Die Beklagte zu 1. bat die Klägerin zu einem Bewerbungsgespräch, welches am 23. Juli 2011 zwischen dem Beklagten zu 2. und der Klägerin stattfand. Der Beklagte zu 2. erläuterte der Klägerin hierbei u. a., dass in der Zahnarztpraxis eine einheitliche Kleidung getragen werde, die aus weißen Hosen, Hemden, T-Shirts oder Blusen bestehe (vgl. Fotografie von der Web-Site der Beklagten zu 1., Bl. 40 d. A.). Bei Operationen trügen die Beschäftigten auch einen Mundschutz und eine Haube über dem Haar. In diesem Zusammenhang fragte der Beklagte zu 2. die Klägerin, ob diese bereit sei, während der Arbeit in der Praxis das Kopftuch abzulegen. Dies verneinte die Klägerin; die weiteren Inhalte des Gespräches sind zwischen den Parteien teilweise umstritten. Unstreitig merkte der Beklagte zu 2. jedenfalls an, dass er schon einmal eine Bewerberin wegen des Kopftuches abgelehnt habe. Er habe aber großes Interesse an der Einstellung der Klägerin, da diese ihm sympathisch und als ins Team passend erscheine. Dies ginge aber nur ohne das Tragen des Kopftuches. Letzteres lehnte die Klägerin wiederum ab.

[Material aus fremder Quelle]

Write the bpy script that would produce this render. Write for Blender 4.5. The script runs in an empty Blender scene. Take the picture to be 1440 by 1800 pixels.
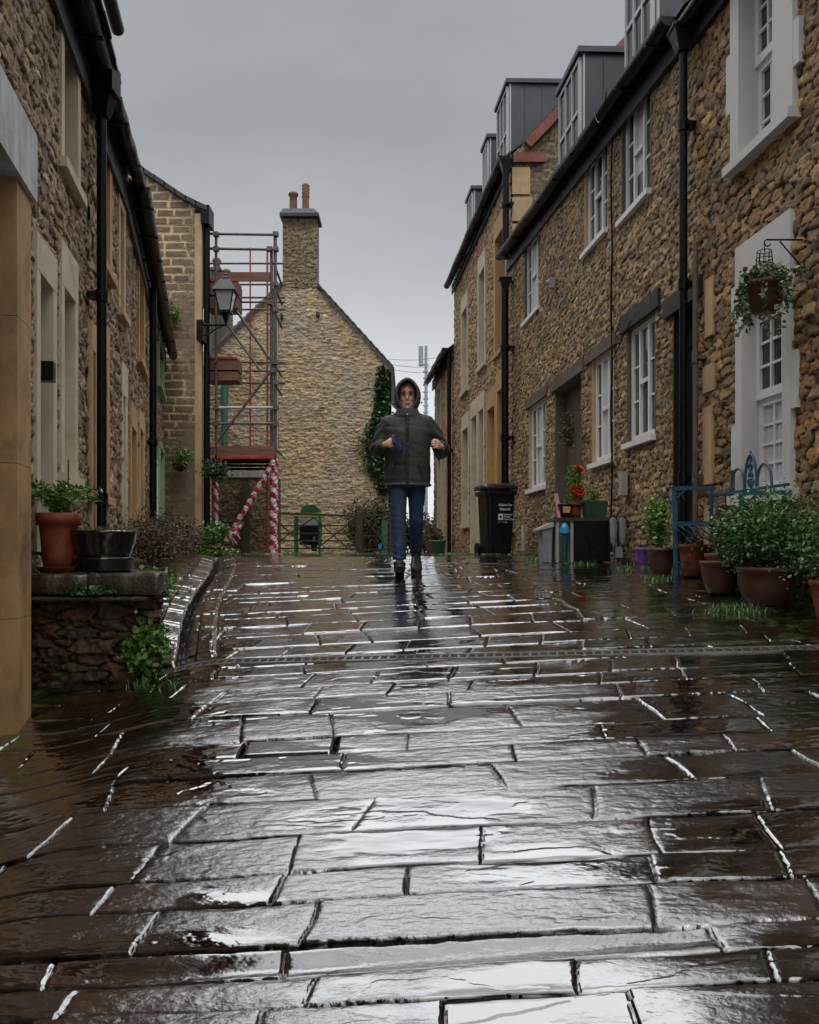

Am 25. Juli 2011 wandte sich die Mitarbeiterin der Beklagten, Frau St., im Auftrag des Beklagten zu 2. per E-Mail an die Klägerin. Dort heißt es auszugsweise:
„Sehr geehrte Frau B.,
Herr Dr. L. bat mich nach dem positiven Bewerbungsgespräch am letzten Freitag, Sie noch einmal freundlich zu fragen, ob Sie es sich evtl. anders überlegt haben, denn er würde Ihnen sehr gerne den Ausbildungsplatz geben.”
Es ist zwischen den Parteien unumstritten, dass mit dem „anders überlegt” das Tragen bzw. Ablegen des Kopftuches gemeint war.
Die Klägerin reagierte auf vorstehende E-Mail lediglich mit der Bitte um eine schriftliche Absage, die sie dem Arbeitsamt vorlegen könne. Ein solches schriftliches Dokument stellten die Beklagten der Klägerin indessen nicht aus.
Nachdem der Beklagte zu 2. alle Bewerbungsgespräche abgeschlossen hatte, führte er mit seinen Mitgesellschaftern – er allein kann über Einstellungen nicht entscheiden – ein Gespräch über den Stand der Bewerbungen. Über Inhalt und Ergebnis dieser Gesellschafterberatung herrscht zwischen den Parteien Streit.
Mit Schreiben unter dem 23. September 2011 (Bl. 13-15 d. A.) wandte sich das Antidiskriminierungsnetzwerk Berlin des T. Bundes in Berlin-Brandenburg an die Beklagten und machte Entschädigungsansprüche wegen einer durch die Klägerin erlittenen Diskriminierung geltend. Der Beklagte zu 2. wies die Ansprüche in seinem Schreiben unter dem 24. September 2011 (Bl. 16 d. A.) zurück und machte hierbei u. a. geltend, dass in 2011 die Ausbildungsstelle letztlich überhaupt nicht mehr besetzt worden sei. Die Stellenausschreibung befand sich auch im November 2011 noch auf der Internetseite der Beklagten zu 1. (vgl. Bl. 52 d. A.). – Die Klägerin hat mit einem am 14. Dezember 2011 bei Gericht eingegangenen und beiden Beklagten am 21. Dezember 2011 zugestellten Sch...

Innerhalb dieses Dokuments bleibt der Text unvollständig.